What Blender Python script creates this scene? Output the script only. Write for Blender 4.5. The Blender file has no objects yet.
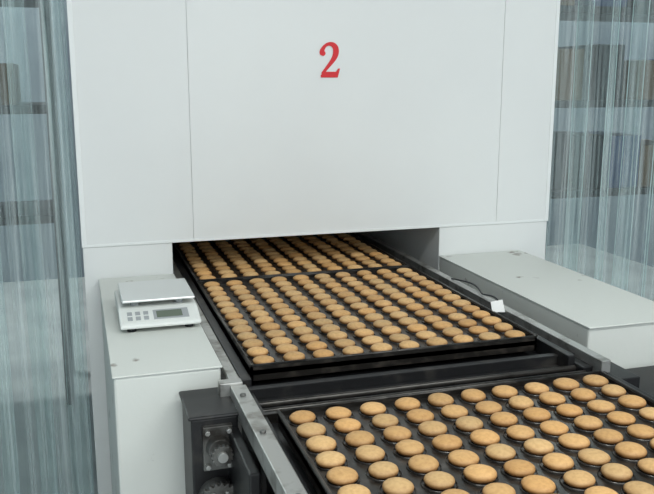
import bpy, bmesh, math, random
from mathutils import Vector, Matrix
random.seed(7)
K=0.65            # unit: camera height above the tray plane
ZT=0.90           # tray plane
S=bpy.context.scene
S.view_settings.view_transform='Standard'

# ---------------------------------------------------------------- materials
def mat(name, col, rough=0.5, metal=0.0, noise=None, spec=0.5, bump=0.0, bscale=60, coat=0.0):
    m=bpy.data.materials.new(name); m.use_nodes=True
    nt=m.node_tree; N=nt.nodes; L=nt.links; b=N['Principled BSDF']
    b.inputs['Base Color'].default_value=(*col,1); b.inputs['Roughness'].default_value=rough
    b.inputs['Metallic'].default_value=metal; b.inputs['Specular IOR Level'].default_value=spec
    b.inputs['Coat Weight'].default_value=coat
    tc=N.new('ShaderNodeTexCoord')
    if noise:
        col2,scale,lo,hi=noise
        n=N.new('ShaderNodeTexNoise'); n.inputs['Scale'].default_value=scale; n.inputs['Detail'].default_value=8
        L.new(tc.outputs['Object'],n.inputs['Vector'])
        r=N.new('ShaderNodeMapRange'); r.inputs['From Min'].default_value=lo; r.inputs['From Max'].default_value=hi
        L.new(n.outputs['Fac'],r.inputs['Value'])
        mx=N.new('ShaderNodeMix'); mx.data_type='RGBA'
        mx.inputs[6].default_value=(*col,1); mx.inputs[7].default_value=(*col2,1)
        L.new(r.outputs['Result'],mx.inputs[0]); L.new(mx.outputs[2],b.inputs['Base Color'])
    if bump:
        n=N.new('ShaderNodeTexNoise'); n.inputs['Scale'].default_value=bscale; n.inputs['Detail'].default_value=4
        L.new(tc.outputs['Object'],n.inputs['Vector'])
        bp=N.new('ShaderNodeBump'); bp.inputs['Strength'].default_value=bump; bp.inputs['Distance'].default_value=0.003
        L.new(n.outputs['Fac'],bp.inputs['Height']); L.new(bp.outputs['Normal'],b.inputs['Normal'])
    return m

M_panel=mat('painted_panel',(0.76,0.775,0.76),0.42,noise=((0.72,0.735,0.725),1.7,0.4,0.75))
M_trim=mat('panel_trim',(0.80,0.82,0.81),0.4)
M_body=mat('chipped_white_paint',(0.68,0.70,0.66),0.5,noise=((0.22,0.19,0.16),11,0.66,0.72),bump=0.15)
M_gap=mat('panel_gap',(0.62,0.63,0.63),0.8)
M_inside=mat('oven_interior',(0.25,0.24,0.22),0.6)
M_black=mat('black_nonstick_tray',(0.013,0.0115,0.010),0.30,noise=((0.06,0.05,0.042),30,0.50,0.75),bump=0.15)
M_rim=mat('worn_tray_rim',(0.06,0.055,0.05),0.28,metal=0.5,noise=((0.02,0.018,0.016),25,0.45,0.6))
M_frame=mat('black_frame_paint',(0.010,0.010,0.011),0.42,noise=((0.05,0.045,0.04),14,0.58,0.8))
M_steel=mat('brushed_steel',(0.50,0.50,0.48),0.38,metal=0.8,noise=((0.16,0.14,0.12),22,0.5,0.75))
M_dsteel=mat('dull_steel',(0.20,0.20,0.19),0.45,metal=0.7,noise=((0.05,0.045,0.04),18,0.45,0.7))
M_red=mat('red_paint',(0.66,0.008,0.015),0.5)
M_white=mat('white_plastic',(0.76,0.78,0.75),0.35)
M_grey=mat('grey_plastic',(0.35,0.37,0.38),0.45)
M_lcd=mat('lcd_window',(0.10,0.13,0.09),0.15)
M_pan=mat('steel_pan',(0.72,0.74,0.73),0.32,metal=0.5)
M_floor=mat('floor_concrete',(0.62,0.65,0.64),0.45,noise=((0.45,0.47,0.48),3,0.4,0.7))
M_wall=mat('wall_paint',(0.30,0.36,0.40),0.7,noise=((0.20,0.24,0.29),2,0.4,0.7))
M_ceil=mat('ceiling_paint',(0.6,0.62,0.63),0.8)
M_blue=mat('blue_crate',(0.03,0.06,0.16),0.5)
M_brown=mat('cardboard',(0.18,0.12,0.07),0.8)
M_dark=mat('dark_machine',(0.015,0.017,0.022),0.5)
M_paper=mat('paper',(0.8,0.8,0.78),0.8)

# cookies
mc=bpy.data.materials.new('baked_cookie'); mc.use_nodes=True
nt=mc.node_tree;N=nt.nodes;L=nt.links;b=N['Principled BSDF']
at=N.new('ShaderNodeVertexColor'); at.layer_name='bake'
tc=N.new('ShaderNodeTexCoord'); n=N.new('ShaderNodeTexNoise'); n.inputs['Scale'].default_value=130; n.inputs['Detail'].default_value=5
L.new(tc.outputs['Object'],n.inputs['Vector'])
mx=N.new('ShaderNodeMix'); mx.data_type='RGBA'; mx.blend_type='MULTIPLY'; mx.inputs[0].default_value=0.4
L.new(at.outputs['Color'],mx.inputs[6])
rr=N.new('ShaderNodeValToRGB'); rr.color_ramp.elements[0].color=(0.6,0.48,0.36,1); rr.color_ramp.elements[0].position=0.3
rr.color_ramp.elements[1].color=(1,1,1,1); rr.color_ramp.elements[1].position=0.6
L.new(n.outputs['Fac'],rr.inputs['Fac']); L.new(rr.outputs['Color'],mx.inputs[7])
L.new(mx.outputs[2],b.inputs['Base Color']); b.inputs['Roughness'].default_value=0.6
bp=N.new('ShaderNodeBump'); bp.inputs['Strength'].default_value=0.4; bp.inputs['Distance'].default_value=0.002
L.new(n.outputs['Fac'],bp.inputs['Height']); L.new(bp.outputs['Normal'],b.inputs['Normal'])
M_cookie=mc

# PVC strips
mp=bpy.data.materials.new('clear_pvc'); mp.use_nodes=True
nt=mp.node_tree;N=nt.nodes;L=nt.links;b=N['Principled BSDF']; out=N['Material Output']
b.inputs['Base Color'].default_value=(0.72,0.83,0.83,1); b.inputs['Roughness'].default_value=0.12; b.inputs['Specular IOR Level'].default_value=1.0
tr=N.new('ShaderNodeBsdfTransparent'); tr.inputs['Color'].default_value=(0.90,0.965,0.96,1)
tc=N.new('ShaderNodeTexCoord'); mpn=N.new('ShaderNodeMapping'); mpn.inputs['Scale'].default_value=(60,60,0.8)
L.new(tc.outputs['Object'],mpn.inputs['Vector'])
n=N.new('ShaderNodeTexNoise'); n.inputs['Scale'].default_value=1.0; n.inputs['Detail'].default_value=4; n.inputs['Roughness'].default_value=0.6
L.new(mpn.outputs['Vector'],n.inputs['Vector'])
r=N.new('ShaderNodeMapRange'); r.inputs['From Min'].default_value=0.40; r.inputs['From Max'].default_value=0.75
r.inputs['To Min'].default_value=0.09; r.inputs['To Max'].default_value=0.50
L.new(n.outputs['Fac'],r.inputs['Value'])
ms=N.new('ShaderNodeMixShader'); L.new(r.outputs['Result'],ms.inputs[0]); L.new(tr.outputs[0],ms.inputs[1]); L.new(b.outputs[0],ms.inputs[2])
L.new(ms.outputs[0],out.inputs['Surface'])
M_pvc=mp
M_pvcedge=mat('pvc_strip_edge',(0.62,0.76,0.76),0.2)

# ---------------------------------------------------------------- geometry
class G:
    def __init__(s): s.bm=bmesh.new(); s.mats=[]
    def mi(s,m):
        if m not in s.mats: s.mats.append(m)
        return s.mats.index(m)
    def box(s,x0,x1,y0,y1,z0,z1,m):
        i=s.mi(m); v=[s.bm.verts.new(p) for p in [(x0,y0,z0),(x1,y0,z0),(x1,y1,z0),(x0,y1,z0),(x0,y0,z1),(x1,y0,z1),(x1,y1,z1),(x0,y1,z1)]]
        for f in [(0,3,2,1),(4,5,6,7),(0,1,5,4),(1,2,6,5),(2,3,7,6),(3,0,4,7)]:
            s.bm.faces.new([v[k] for k in f]).material_index=i
    def cyl(s,a,b_,r,m,seg=20,r2=None):
        i=s.mi(m); a=Vector(a); b_=Vector(b_); d=(b_-a).normalized()
        u=d.orthogonal().normalized(); w=d.cross(u); r2=r if r2 is None else r2
        A=[];B=[]
        for k in range(seg):
            t=2*math.pi*k/seg; o=u*math.cos(t)+w*math.sin(t)
            A.append(s.bm.verts.new(a+o*r)); B.append(s.bm.verts.new(b_+o*r2))
        for k in range(seg):
            f=s.bm.faces.new([A[k],A[(k+1)%seg],B[(k+1)%seg],B[k]]); f.material_index=i; f.smooth=True
        s.bm.faces.new(A[::-1]).material_index=i; s.bm.faces.new(B).material_index=i
    def prism(s,pts,x0,x1,m):
        i=s.mi(m); A=[s.bm.verts.new((x0,p[0],p[1])) for p in pts]; B=[s.bm.verts.new((x1,p[0],p[1])) for p in pts]
        n_=len(pts)
        s.bm.faces.new(A[::-1]).material_index=i; s.bm.faces.new(B).material_index=i
        for k in range(n_): s.bm.faces.new([A[k],A[(k+1)%n_],B[(k+1)%n_],B[k]]).material_index=i
    def lathe(s,c,prof,m,seg=20,smooth=True):
        i=s.mi(m); rings=[]
        for (r_,z_) in prof:
            rings.append([s.bm.verts.new((c[0]+r_*math.cos(2*math.pi*k/seg),c[1]+r_*math.sin(2*math.pi*k/seg),c[2]+z_)) for k in range(seg)])
        for a,b_ in zip(rings,rings[1:]):
            for k in range(seg):
                f=s.bm.faces.new([a[k],a[(k+1)%seg],b_[(k+1)%seg],b_[k]]); f.material_index=i; f.smooth=smooth
        return rings
    def gear(s,c,r,th,m,teeth=18):
        i=s.mi(m); A=[];B=[]
        for k in range(teeth*4):
            t=2*math.pi*k/(teeth*4); rr_=r*(1.0 if k%4<2 else .86)
            A.append(s.bm.verts.new((c[0]+rr_*math.cos(t),c[1],c[2]+rr_*math.sin(t))))
            B.append(s.bm.verts.new((c[0]+rr_*math.cos(t),c[1]+th,c[2]+rr_*math.sin(t))))
        n_=len(A)
        for k in range(n_): s.bm.faces.new([A[k],A[(k+1)%n_],B[(k+1)%n_],B[k]]).material_index=i
        s.bm.faces.new(A).material_index=i; s.bm.faces.new(B[::-1]).material_index=i
    def obj(s,name,parent=None,bevel=0.0):
        bmesh.ops.recalc_face_normals(s.bm,faces=s.bm.faces)
        me=bpy.data.meshes.new(name); s.bm.to_mesh(me); s.bm.free()
        for m in s.mats: me.materials.append(m)
        o=bpy.data.objects.new(name,me); S.collection.objects.link(o)
        if parent: o.parent=parent
        if bevel:
            bv=o.modifiers.new('bevel','BEVEL'); bv.width=bevel; bv.segments=2; bv.limit_method='ANGLE'
        return o
def empty(name):
    e=bpy.data.objects.new(name,None); S.collection.objects.link(e); return e

YH=4.2*K   # oven face
# ---- room
g=G(); g.box(-2.2,4.6,-3,6.6,-0.05,0,M_floor); g.obj('floor')
g=G(); g.box(-2.2,4.6,-3,6.6,3.4,3.45,M_ceil); g.obj('ceiling')
g=G(); g.box(-2.2,4.6,6.6,6.65,0,3.4,M_wall); g.obj('wall_back')
g=G(); g.box(-2.25,-2.2,-3,6.65,0,3.4,M_wall); g.obj('wall_left')
g=G(); g.box(4.6,4.65,-3,6.65,0,3.4,M_wall); g.obj('wall_right')

# ---- tunnel oven
oven=empty('tunnel_oven')
XR=2.69*K; ZB=ZT+0.108; ZTOP=2.35; DY=1.9
xs=[0.0,0.563*K,2.343*K,XR]
g=G(); g.box(0.012,XR-0.012,YH+0.004,YH+DY,ZB+0.012,ZTOP-0.01,M_gap); g.obj('hood_core',oven)
for k in range(3):
    g=G(); g.box(xs[k]+(0.0008 if k else 0),xs[k+1]-(0.0008 if k<2 else 0),YH,YH+0.03,ZB,ZTOP,M_panel); g.obj('hood_panel_%d'%(k+1),oven,0.0004)
g=G(); g.box(-0.002,0.013,YH-0.002,YH+DY,ZB,ZTOP,M_trim); g.box(XR-0.013,XR+0.002,YH-0.002,YH+DY,ZB,ZTOP,M_trim)
g.box(0.013,XR-0.013,YH-0.002,YH,ZB,ZB+0.010,M_trim)
g.obj('hood_side_trim',oven,0.002)
g=G()
g.box(0.0,0.45*K,YH+0.002,YH+DY,0,ZB,M_panel)
g.box(1.98*K,XR,YH+0.002,YH+DY,0,ZB,M_panel)
g.box(0.45*K,1.98*K,YH+0.05,YH+DY,0,ZT-0.16,M_inside)
g.box(0.45*K,1.98*K,YH+DY-0.02,YH+DY,ZT-0.16,ZB,M_inside)
g.obj('tunnel_body',oven,0.003)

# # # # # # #

- **TASK TO CARRY OUT**
Only the lines from the top of the data through the line with "S.view_settings.view_transform='Standard'" should be quoted, exactly and with both ends kept; skip the pictures.

- **SOLUTION FOR THIS TASK**
What Blender Python script creates this scene? Output the script only. Write for Blender 4.5. The Blender file has no objects yet.
import bpy, bmesh, math, random
from mathutils import Vector, Matrix
random.seed(7)
K=0.65            # unit: camera height above the tray plane
ZT=0.90           # tray plane
S=bpy.context.scene
S.view_settings.view_transform='Standard'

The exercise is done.